The Characters for Tang Soo Do and Karate are the same, Way of the China/Empty Hand. I would rather see it under Karate then Tae Kwon Do, or give it its own place.

What are your thoughts?

TANG SOO!!!

mtabone
 
I agree--though in fairness to Black Belt, at the broad level of coverage of the arts that they attempt to provide, some grouping is necessary. Probably the TKD name draws in more readers than TSD or even Korean Martial Arts.
 
I think it's probably because they have a regular TKD column monthly that is used by various freelance writers (unlike Dave Lowry's regular column). I guess they figured that since the author of the column, who is Kee's grandson IIRC, is a freelance writer they could kill two birds with one stone by having a family perspective type article and fill a monthly column simultaneously.

andy
 
It is just the fact that TKD is not Tang Soo Do. Not really two birds with one stone, more like they print a Tang Soo Do artical in the completly wrong place.


Michael Tabone
 
Write the editors a letter. They seem to be fairly open to criticism.
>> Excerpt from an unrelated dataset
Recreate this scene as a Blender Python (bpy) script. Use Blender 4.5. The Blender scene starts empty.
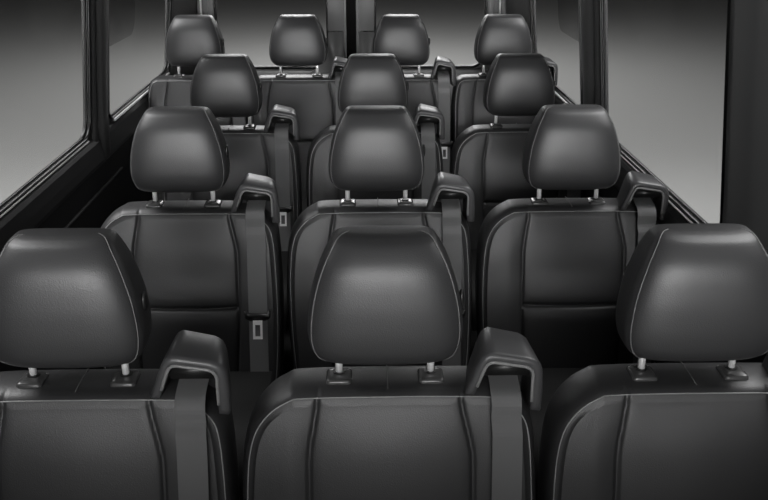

Perhaps there's a reason we aren't aware of.

andy
 
...Or Way of the Tang Hand, Way of the Tang Dynasty Hand, Way of the Knife Hand, Way of the Chinese Knife Hand, Way of the Tang Knife Hand, etc...
 
"Tang Soo Do = Way of the Empty Hand" also. It is the same Kanji as Karate!
Not TKD. Very Different.
 
Dear MTABone:

I think you are taking a needlessly simplistic view of things. Many Koreans likewise use the same characters to identify Kumdo, as the Japanese use to identify Kendo. While there are many shared aspects of these two arts they are not identical. FWIW.